There are 2 parameters under @SIMPLIFY_CONTROL. Each of them are explained below :-

1st Parameter :

200

Minimum number of vertices of polygon to do simplification in PIP, adjusting higher will slow down nesting but will get better PIP pattern.

 

2nd Parameter :

0.05

Part simplification ratio to remove concave gaps (0.00 to 0.10). Higher value will make nesting fast, but waste more stock material; lower value will use more nesting time, but waste lesser stock material.

 

@BRIDGE_CONTROL

 

There is one parameter under @BRIDGE_CONTROL that controls Auto-Bridge.

1st Parameter :

140

The maximum angle in degrees formed by 2 vectors that is valid for Corner Offset consideration specified by user. If the 2 vectors formed an angle larger than this parameter, then the program will ignore the Corner Offset. (range 90~180 deg)

 

2nd Parameter :

0

Draw bridge as per normal. See Figure A.

1

Draw bridge with overlap. This is to enable the cutting tool path to overlap at the bridge entrance /exit. (See Figure B - follow the sequence of the arrows)

 

autobridgeoverlap

3rd Parameter :

0.97

To draw commonline (toolpath) using Part Enclosing Rect. Ratio of Part Area (against Enclosing Rect) must be this value or more. See Figure C.

 

4th Parameter :

0.6

To draw commonline (toolpath) using Part Enclosing Rect. 0.6 (or specified) of Length & Width of Part must be orthogonal.

 

5th Parameter :

0.001

To draw commonline (toolpath). Tolerance Value for Rectangle.

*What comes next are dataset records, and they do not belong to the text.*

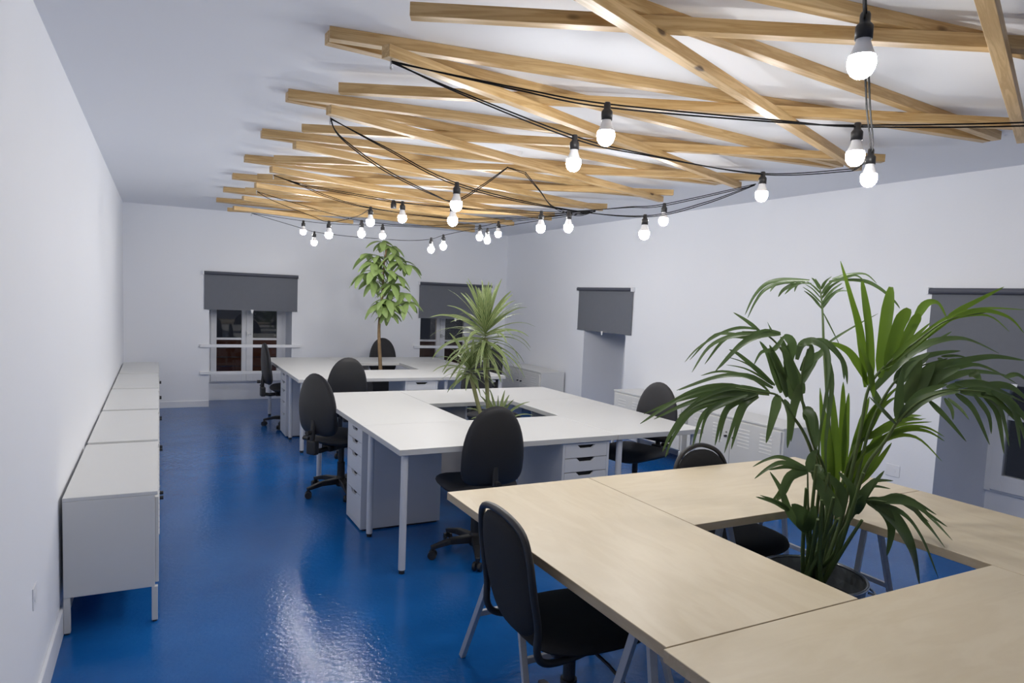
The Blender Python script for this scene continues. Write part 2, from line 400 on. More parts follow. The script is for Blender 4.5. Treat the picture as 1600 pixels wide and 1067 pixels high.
# ------------------------------------------------------------------ steel cabinets (origin: floor, back left corner; front faces local -y)
def cabinet(label, loc, rz, group):
    W, D, H, B = 1.140, .376, .631, .172
    root = thing('steel_cabinet', label, 'cabinet', loc, rz, group)
    c = MB(); c.box(0, W, -D+.012, 0, B, H-.018); c.build('body', M_CAB, root, bevel=.003)
    MB().box(-.0, W, -D, 0, H-.018, H).build('top_panel', M_CAB, root, bevel=.003)
    for x in (0, W-.026):
        for y in (-D, -.026):
            lg = MB().box(x, x+.026, y, y+.026, .008, B).build('leg', M_CAB, root, bevel=.002)
            MB().cyl((x+.013, y+.013, 0), (x+.013, y+.013, .009), .010).build('foot', M_BLACKPL, lg)
    for k in range(2):
        x0 = .022+k*(W/2-.019); x1 = x0+W/2-.025
        d = MB().box(x0, x1, -D-.004, -D+.012, B+.012, H-.034)
        do = d.build('door', M_CAB, root, bevel=.003)
        for cx in (x0+.15, x1-.15):
            v = MB()
            for g in range(6):
                z = H-.09-g*.030
                v.prism([(-D-.0042, z-.004), (-D-.0042, z+.004), (-D-.0075, z-.005)], cx-.065, cx+.065, 'x')
            v.build('vent_louvres', M_CAB, do)
        kx = x1-.045 if k == 0 else x0+.045
        MB().cyl((kx, -D-.004, .45), (kx, -D-.026, .45), .010, n=14).build('knob', M_BLACKPL, do)
        MB().cyl((kx, -D-.004, .485), (kx, -D-.010, .485), .008, n=14).build('lock', M_STEEL, do)
    return root
nm = ['nearest to the camera, first of the row', 'second of the row from the camera', 'third and middle one of the row', 'fourth of the row from the camera', 'last of the row by the back wall']
cab0 = None
for i in range(5):
    lab = 'cream white steel cabinet along the left wall, ' + nm[i]
    y = 3.711 + i*1.203
    loc, rz = (.0155+.39-.39, y+0*1.2, 0), PI/2
    if cab0 is None: cab0 = cabinet(lab, (.015, y, 0), PI/2, 'steel cabinets along the left wall')
    else: dup(cab0, (.015, y, 0), PI/2, lab, 'steel cabinets along the left wall')
for y, lab in ((9.198, 'steel cabinet with louvred doors in the far right corner'),
               (6.40, 'steel cabinet with louvred doors on the right wall, beyond the chair near the blind'),
               (5.19, 'steel cabinet with louvred doors on the right wall, nearest behind the palm')):
    dup(cab0, (ROOM_X-.03, y, 0), -PI/2, lab, 'steel cabinets along the right wall')

# ------------------------------------------------------------------ drawer units (origin: floor centre of front; front faces local -y)
def drawer_unit(label, loc, rz, group):
    W, D, H = .36, .57, .694
    root = thing('drawer_unit', label, 'drawer unit', loc, rz, group)
    c = MB(); t = .018
    c.box(-W/2, -W/2+t, 0, D, .012, H); c.box(W/2-t, W/2, 0, D, .012, H); c.box(-W/2+t, W/2-t, 0, D, H-t, H)
    c.box(-W/2+t, W/2-t, .002, D, .012, .045)
    c.build('carcass', M_UNIT, root, bevel=.0015)
    MB().box(-W/2+t, W/2-t, D-.008, D-.002, .045, H-t).build('back_panel', M_RAW, root)
    MB().box(-W/2+.01, W/2-.01, .02, D-.02, 0, .012).build('plinth', M_BLACKPL, root)
    z = .046
    for h in (.195, .132, .128, .092, .088):
        x0, x1 = -W/2+t+.002, W/2-t-.002; z0, z1 = z+.002, z+h-.003
        poly = [(x0,z0),(x1,z0),(x1,z1),(.072,z1),(.045,z1-.024),(-.045,z1-.024),(-.072,z1),(x0,z1)]
        d = MB().prism(poly, .001, .017, 'y').build('drawer_front', M_UNIT, root)
        MB().box(x0+.004, x1-.004, .022, .03, z0, z1).build('slot_shade_sheet', M_SLOTSHADE, d)  # dark sheet behind the notch, stands in for the shade inside
        z += h
    return root

# ------------------------------------------------------------------ desks
def island(ox, oy, rot, L, Wd, H):
    cr, sr = math.cos(rot), math.sin(rot)
    return lambda u, v: (ox+u*cr-v*sr, oy+u*sr+v*cr)
def desk(label, loc, rz, L, Wd, H, mat, edge, legs, group):
    # local: x along the length, y towards the island's middle, origin at outer left corner on the floor
    root = thing('desk', label, 'desk', loc, rz, group)
    g = .0018
    tp = MB().box(g, L-g, g, Wd-g, H-.034, H)
    if isinstance(mat, list): tp.mi = [0, 0, 1, 1, 1, 1]
    tp.build('tabletop', mat, root, bevel=.0015, seg=1)
    for (x, y) in legs:
        lg = MB().cyl((x, y, .022), (x, y, H-.034), .0205, n=20).build('leg', M_LEG, root)
        MB().cyl((x, y, 0), (x, y, .022), .017, n=16).build('foot', M_BLACKPL, lg)
    return root
unit0 = None
H_D = .7295
for (ox, oy, rot, isl) in ((1.582, 3.782, .0138, 'middle'), (1.592, 6.948, .0033, 'far')):
    at = island(ox, oy, rot, 1.5, .75, H_D); Sz = 2.25
    side = {'middle': ('near side of the middle white table island', 'right side of the middle white table island', 'far side of the middle white table island', 'left side of the middle white table island'),
            'far': ('near side of the far white table island', 'right side of the far white table island', 'far side of the far white table island', 'left side of the far white table island')}[isl]
    corners = [((0, 0), 0), ((Sz, 0), PI/2), ((Sz, Sz), PI), ((0, Sz), 3*PI/2)]
    for (c, a), sd in zip(corners, side):
        x, y = at(*c)
        desk('white rectangular desk on the ' + sd, (x, y, 0), a+rot, 1.5, .75, H_D, M_DESK, None, [(.05,.05),(.05,.70)], 'white desks of the %s island' % isl)
        # drawer unit stands at the other end, front on the outer edge
        ca, sa = math.cos(a), math.sin(a); lx, ly = 1.265, .018
        ux, uy = c[0]+lx*ca-ly*sa, c[1]+lx*sa+ly*ca
        X, Y = at(ux, uy); lab = 'white five-drawer unit under the desk on the ' + sd
        if unit0 is None: unit0 = drawer_unit(lab, (X, Y, 0), a+rot, 'drawer units under the %s island' % isl)
        else: dup(unit0, (X, Y, 0), a+rot, lab, 'drawer units under the %s island' % isl)

WL, WW = 1.4656, .7498; ST = WL+WW
at = island(1.5411, .7278, .0062, WL, WW, H_D)
wl = ['wooden desk at the bottom edge of the view, left end at the corner', 'wooden desk at the right edge beside the palm', 'wooden desk beyond the palm, small black chair behind it', 'wooden desk nearest left, beside the foreground black chair']
for (c, a), lab in zip([((0,0),0), ((ST,0),PI/2), ((ST,ST),PI), ((0,ST),3*PI/2)], wl):
    x, y = at(*c)
    if a == 0: x -= .012
    o = desk('pale birch ' + lab, (x, y, 0), a+.0062, WL+(.012 if a == 0 else 0), WW, H_D, [M_BIRCH, M_BIRCHEDGE], None, [], 'birch desks around the palm')

def trestle(label, loc, rz, sp=.20):
    # rail along local x, legs splay in y
    root = thing('trestle', label, 'trestle', loc, rz, 'metal trestles under the birch desks'); H = H_D-.034
    MB().box(-.30, .30, -.028, .028, H-.022, H).build('top_rail', M_TRESTLE, root, bevel=.003)
    for s in (-1, 1):
        for k in (-1, 1):
            MB().obox((k*.285, s*.02, H-.012), (k*.335, s*sp, .004), .024, .024).build('leg', M_TRESTLE, root, bevel=.002)
        z = .24; q = (H-z)/H
        MB().obox((-(.285+.05*q), s*(.02+(sp-.02)*q), z), ((.285+.05*q), s*(.02+(sp-.02)*q), z), .018, .024).build('stretcher', M_TRESTLE, root, bevel=.002)
    return root
trestle('grey metal trestle behind the foreground black chair', (1.93, 2.55, 0), .006, .31)
tr0 = trestle('grey metal trestle under the near end of the left birch desk', (1.95, 1.72, 0), .006)
dup(tr0, (1.85, 1.08, 0), PI/2, 'grey metal trestle at the left end of the bottom birch desk')
dup(tr0, (3.50, 2.57, 0), PI/2, 'grey metal trestle seen through the opening right of the palm bucket')
dup(tr0, (2.53, 2.57, 0), PI/2, 'grey metal trestle under the left end of the far birch desk')

# ------------------------------------------------------------------ chairs (origin on the floor under the seat, faces local +x)
def pad(outline, place, thick, rings=7, back=.35, n=40):
    """closed cushion; outline(q)->(a,b), place(a,b,t)->xyz with t the height over the middle surface"""
    mb = MB(); v = []; f = []
    for side in (1, -1):
        base = len(v); v.append(place(*[c for c in outline(None)], side*thick*(1 if side > 0 else back)))
        ca, cb = outline(None)
        for r in range(1, rings+1):
            k = math.sin(r/rings*PI/2)
            t = thick*max(0, 1-k**6)**.5*(1 if side > 0 else back)*side
            for i in range(n):
                a, b = outline(2*PI*i/n); v.append(place(ca+(a-ca)*k, cb+(b-cb)*k, t))
        for i in range(n):
            j = (i+1) % n
            q = (base, base+1+i, base+1+j); f.append(q if side > 0 else q[::-1])
            for r in range(rings-1):
                A = base+1+r*n; q = (A+i, A+n+i, A+n+j, A+j); f.append(q if side > 0 else q[::-1])
    mb.add(v, f, 0, True); return mb
def sgnpow(c, p): return math.copysign(abs(c)**p, c)
def back_outline(hw, up, dn, nt=2.1, nb=4.0, mid=0.0):
    def o(q):
        if q is None: return (0, 0)
        c, s = math.cos(q), math.sin(q); n = nt if s > 0 else nb
        return (hw*sgnpow(c, 2/n), (up if s > 0 else dn)*sgnpow(s, 2/n)+mid)
    return o
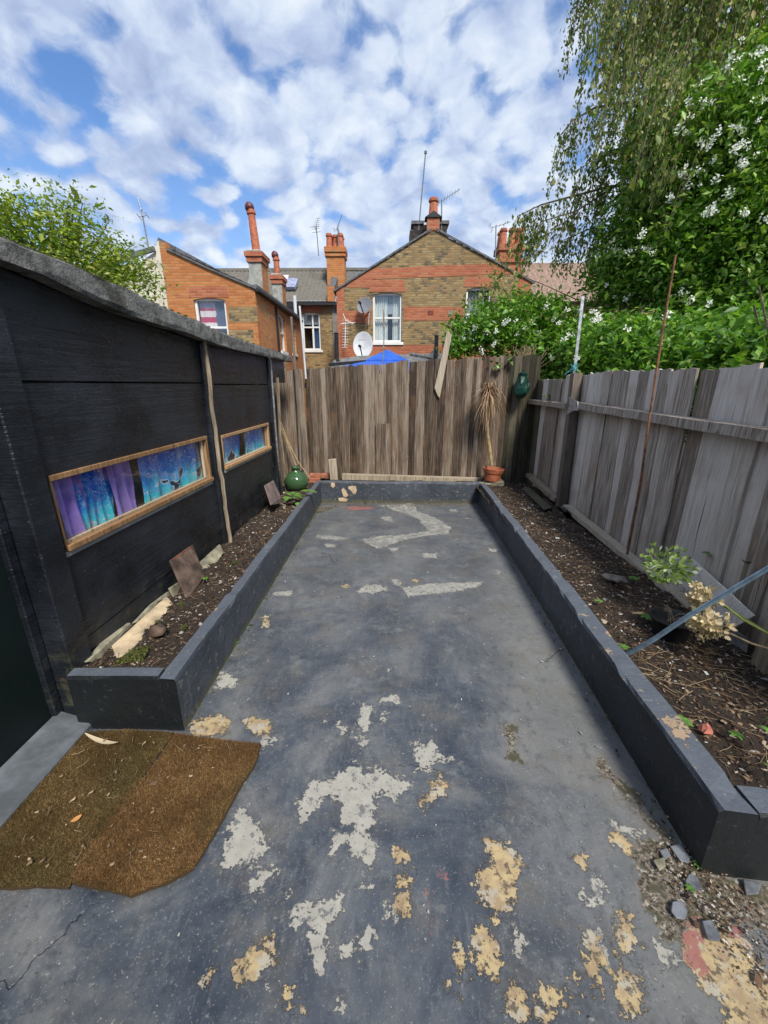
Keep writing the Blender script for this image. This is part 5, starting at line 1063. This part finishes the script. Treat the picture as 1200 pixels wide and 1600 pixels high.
MB().box(-4.02+.06, -3.93+.03, 15.05, 15.14, 0, 4.1).build('downpipe', M_dark, H1)
for (w, h, x0, z0) in ((.85,.42,-4.80,3.35), (.72,.55,-4.84,2.60), (.7,.2,-6.4,2.9)):
    MB().box(x0, x0+w, YL_-.006, YL_-.001, z0, z0+h).build('brick_patch', M_yl_x, H1)
MB().box(-6.30, -6.08, YL_-.006, YL_-.001, 4.02, 4.09).build('air_brick', M_rd_x, H1)
band([(W0[0]-.12, W0[3]+.02), (W0[1]+.12, W0[3]+.02), (W0[1]+.06, W0[3]+.3), (W0[0]-.06, W0[3]+.3)], H1, YL_, .009, nm='window_arch')
# flag-like cloth behind the pane
def f_flag(t):
    x, y, z = t.xyz(t.obj()); n = t.noise(t.obj(), 9, 4, .7); zz_ = t.m('ADD', z, t.m('MULTIPLY', n, .05))
    st = t.m('GREATER_THAN', t.m('FRACT', t.m('MULTIPLY', zz_, 3.1)), .52); c = t.mix(st, (.70,.62,.62), (.45,.03,.09))
    c = t.mix(t.mr(z, 3.72, 3.80), c, (.42,.38,.60)); c = t.mix(t.mr(t.m('ADD', x, t.m('MULTIPLY', n, .1)), -5.22, -5.18), c, (.06,.09,.16))
    return {'Base Color': c, 'Roughness': .8}
M_flag = material('striped_flag_cloth', f_flag)
drape('flag', 'red and white striped cloth with a blue part in the orange house window', -5.72, -4.93, 2.72, 3.93, YL_+.20, M_flag, 3, .012, 'flag')
# chimneys of the orange house, one standing behind the other along the side wall
ca1 = chimney(H1, -4.37, -3.985, 13.9, 14.55, 3.9, 5.44, M_render, corb=.045)
MB().box(-3.983, -3.976, 13.9, 14.55, 4.1, 5.13).build('brick_face', M_or_y, ca1)
pot(ca1, -4.18, 14.2, 5.45, 1.14, .12, cowl=True, lean=-.06)
ca2 = chimney(H1, -4.33, -3.985, 16.3, 16.8, 4.0, 5.36, M_render, corb=.04)
MB().box(-3.983, -3.976, 16.3, 16.8, 4.1, 5.05).build('brick_face', M_or_y, ca2)
pot(ca2, -4.17, 16.5, 5.37, .58, .11, cowl=True)
# cream neighbour
H0 = thing('rendered_house', (-8.2, 15, 0), 'cream rendered house wall behind the leaves of the left tree', 'house')
cc1 = [c1(261, 470), c1(249, 377), c1(244, 379), c1(243, 392), c1(215, 412), (-9.6, 4.5), (-9.6, -.1), (-6.58, -.1)]
cc1[0] = (-6.58, 3.5)
cc1[1] = (-6.575, tl[1]+.03)
MB().prism([(a, YL_+.02, b) for a, b in cc1], (0, 1.5, 0)).build('wall', M_cream, H0)
MB().bar((cc1[3][0], YL_-.04, cc1[3][1]+.04), (-9.7, YL_-.04, 4.52), .12, .08, up=(0,1,0)).build('verge', M_slate, H0)
# --- terrace row behind
YR = 19.5
H2 = thing('terrace_house', (-4, 21, 0), 'yellow brick terrace house at the back with grey tiled roof', 'house')
eL = 5.06; WR = (-3.98, -3.18, 3.08, 4.60); WR2 = (-2.46, -1.98, 3.15, 4.62)
MB().wall([(-9.5, -.1), (-1.62, -.1), (-1.62, eL), (-9.5, eL)], [hole(WR), hole(WR2, .02)], .22, lambda a, b, d: Vector((a, YR+d, b))).build('front_wall', M_yl_x, H2)
sash(H2, *WR, YR, mull=True, top=.62); sash(H2, *WR2, YR, top=.5)
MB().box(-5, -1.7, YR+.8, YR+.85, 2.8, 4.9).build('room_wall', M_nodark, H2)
drape('curtain', 'dark blue curtain in the terrace house window', -3.50, -3.28, 3.1, 4.1, YR+.17, M_bluec, 3, .012)
drape('blind', 'pale blind in the top of the terrace house window', -3.92, -3.25, 4.15, 4.55, YR+.22, M_grayc, 1, .004, 'blind')
drape('blind', 'pale blind in the narrow terrace house window', -2.42, -2.0, 3.5, 4.5, YR+.22, M_net, 1, .004, 'blind')
for w in (WR, WR2): band([(w[0]-.12, w[3]+.02), (w[1]+.12, w[3]+.02), (w[1]+.12, w[3]+.30), (w[0]-.12, w[3]+.30)], H2, YR, .009, nm='window_arch')
rz = 6.85
tiled('roof', (-9.5, 19.3, 4.97), (-2.75, 19.3, 4.97), (-9.5, 22.2, rz), (-2.75, 22.2, rz), 19, 34, M_tile, H2, .05, .03)
tiled('roof', (-2.45, 19.3, 4.97), (2.5, 19.3, 4.97), (-2.45, 22.2, rz), (2.5, 22.2, rz), 20, 20, M_felt, H2, .03, .004)
MB().bar((-9.5, 22.2, rz+.06), (2.6, 22.2, rz+.06), .22, .12).build('ridge', M_tile, H2)
MB().box(-9.5, -1.62, 19.2, 19.32, 4.86, 4.97).build('gutter', M_dark, H2)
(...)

This is the tolerance value Commonline will consider when determining if a part is rectangle.

 

commonline

 

Commonline (toolpath) will consider Parts 119, 64 & 52 as rectangles and then add “L” for toekick.

 

Area of Part/ Area of Enclosing Rect must be 0.97 or greater.

 

Whereas Parts 83 & 175 are not considered as rectangles because their Area of Part/ Area of Enclosing Rect < 0.97.

 

The toolpath for Parts 83 & 175 will be the same as their profile -NO commonline.

 

@OTHER_CONTROL

 

The parameters under this heading are mainly for debugging purposes. Please do not change any one of them. However you can set both the PART and TASK directories to default to the same by changing the 5th parameter to “1”.